The director skillfully melds together Beshir's problems of censorship and blindness with Dunia's problems of alienation from her body and her sexuality. Saab weaves imagery of the written word into the narrative and the dance in highly creative ways:
- After Beshir is blinded, he sweeps the books from his shelves in despair. Early in the movie he is seen filling in a crossword puzzle. Later, the same crossword is drawn hugely enlarged in the sand, so that by walking barefoot over it he can read each letter by touch. A boy fills in the giant letters with red sand as they're called out, making the words sunrise, light, love. Sand is swept away by wind, or washed away by water; writing in sand brings out the ephemeral fragility of the written word.
- Dunia gets married in a bridal outfit with a long, full, pleated skirt made of white paper. The symbolism of blank paper and virginity is too obvious to need comment. After she has unfulfilling sex with her husband, she begins writing poetry on her wedding skirt, eventually filling it up with text. She also writes a farewell note on it for him when she leaves her marriage.
- Rehearsing her dance, Dunia holds a pencil in her right hand, and uses the graceful wrist curls of belly dancing to write in the air with it. Then her teacher interrupts her for not dancing sensually enough, and she snaps the pencil in two.
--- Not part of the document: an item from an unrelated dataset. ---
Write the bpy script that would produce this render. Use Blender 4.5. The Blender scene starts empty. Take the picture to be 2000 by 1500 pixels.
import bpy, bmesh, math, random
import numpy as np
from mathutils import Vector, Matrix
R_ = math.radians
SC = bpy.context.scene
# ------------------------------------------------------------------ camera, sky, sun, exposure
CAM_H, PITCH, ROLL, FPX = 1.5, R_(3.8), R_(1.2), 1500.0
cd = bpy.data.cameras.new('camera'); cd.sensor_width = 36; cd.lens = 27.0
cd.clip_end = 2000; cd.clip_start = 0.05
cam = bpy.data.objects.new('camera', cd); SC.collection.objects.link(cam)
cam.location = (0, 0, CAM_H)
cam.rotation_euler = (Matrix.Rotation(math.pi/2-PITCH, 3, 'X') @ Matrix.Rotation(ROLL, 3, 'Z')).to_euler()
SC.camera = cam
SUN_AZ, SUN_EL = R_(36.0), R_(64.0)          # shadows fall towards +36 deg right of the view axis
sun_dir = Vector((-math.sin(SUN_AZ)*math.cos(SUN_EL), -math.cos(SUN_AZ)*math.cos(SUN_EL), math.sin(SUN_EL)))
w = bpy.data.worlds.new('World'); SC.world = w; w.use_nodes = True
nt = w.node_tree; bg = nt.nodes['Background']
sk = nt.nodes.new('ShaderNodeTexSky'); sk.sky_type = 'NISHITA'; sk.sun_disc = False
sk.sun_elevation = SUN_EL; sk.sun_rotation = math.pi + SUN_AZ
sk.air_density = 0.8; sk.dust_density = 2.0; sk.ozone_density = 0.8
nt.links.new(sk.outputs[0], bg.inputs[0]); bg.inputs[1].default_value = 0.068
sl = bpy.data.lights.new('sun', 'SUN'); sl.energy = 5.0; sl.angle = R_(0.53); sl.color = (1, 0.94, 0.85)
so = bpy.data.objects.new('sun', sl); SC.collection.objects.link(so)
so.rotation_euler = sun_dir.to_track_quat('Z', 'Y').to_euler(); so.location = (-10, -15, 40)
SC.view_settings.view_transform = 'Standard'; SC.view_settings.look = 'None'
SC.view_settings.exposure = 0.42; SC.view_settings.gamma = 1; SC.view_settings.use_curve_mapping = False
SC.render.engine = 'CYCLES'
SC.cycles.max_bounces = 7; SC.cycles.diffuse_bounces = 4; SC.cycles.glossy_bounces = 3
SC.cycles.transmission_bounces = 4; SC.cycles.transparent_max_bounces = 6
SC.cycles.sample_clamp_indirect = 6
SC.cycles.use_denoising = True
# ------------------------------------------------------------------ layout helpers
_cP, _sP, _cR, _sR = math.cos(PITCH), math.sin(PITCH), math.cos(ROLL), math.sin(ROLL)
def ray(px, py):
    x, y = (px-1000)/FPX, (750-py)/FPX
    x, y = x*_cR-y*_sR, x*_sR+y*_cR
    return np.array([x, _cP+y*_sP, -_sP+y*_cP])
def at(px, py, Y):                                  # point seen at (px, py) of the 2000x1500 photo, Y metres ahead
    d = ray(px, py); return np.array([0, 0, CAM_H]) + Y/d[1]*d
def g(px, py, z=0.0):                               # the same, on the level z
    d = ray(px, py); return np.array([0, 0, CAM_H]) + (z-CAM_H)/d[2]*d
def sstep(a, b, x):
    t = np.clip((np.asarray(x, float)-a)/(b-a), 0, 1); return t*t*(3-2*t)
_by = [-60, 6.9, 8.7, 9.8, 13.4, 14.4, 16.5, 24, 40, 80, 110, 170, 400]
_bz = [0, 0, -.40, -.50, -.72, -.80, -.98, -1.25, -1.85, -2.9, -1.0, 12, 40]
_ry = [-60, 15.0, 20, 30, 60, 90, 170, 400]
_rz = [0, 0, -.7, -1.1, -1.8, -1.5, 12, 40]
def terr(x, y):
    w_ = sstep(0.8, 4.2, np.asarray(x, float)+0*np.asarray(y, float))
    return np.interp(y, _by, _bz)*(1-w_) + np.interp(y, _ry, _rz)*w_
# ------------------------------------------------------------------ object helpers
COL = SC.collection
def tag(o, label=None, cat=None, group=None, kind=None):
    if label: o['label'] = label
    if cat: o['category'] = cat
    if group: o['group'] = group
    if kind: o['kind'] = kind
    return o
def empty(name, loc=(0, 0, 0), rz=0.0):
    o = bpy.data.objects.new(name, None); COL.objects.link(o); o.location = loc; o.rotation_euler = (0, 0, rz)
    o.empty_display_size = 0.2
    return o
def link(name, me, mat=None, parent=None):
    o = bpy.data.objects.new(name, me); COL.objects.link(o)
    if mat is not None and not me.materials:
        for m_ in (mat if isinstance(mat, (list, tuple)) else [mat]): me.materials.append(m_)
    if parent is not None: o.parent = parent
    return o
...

When her neighbor's daughter is cruelly subjected to having her clitoris cut off, Dunia hears the poor child's screams, bursts in, and carries her away to the boardinghouse where Beshir lives, to get her away from the grandmother who did this, unfortunately too late to protect the girl from genital mutilation. While there, the boardinghouse manager, who is Beshir's paramour, goes away for the day-- so Dunia wears the other woman's dress, bangles, and deep red lipstick. She goes into Beshir's room to offer herself to him. When he looks at her, his sight is restored and he recognizes her. He tells Dunia not to be anyone else, to be herself. He recites a poem for her: You are Dunia / You are the world / You are Dunia / You are life. (Dunia means 'world'.) Then they make very tender and sensuous love.
The final scene is a stunningly powerful evocation of Dunia's liberation from her inhibitions and alienation from her body. Having truly made love for the first time, she is now fully in touch with her body, shown by her beautiful, thoroughly sensuous dance atop a hill overlooking the city. In the middle of her dance, she unties her mother's red scarf from her wrist and lets it drift away. She is finally free.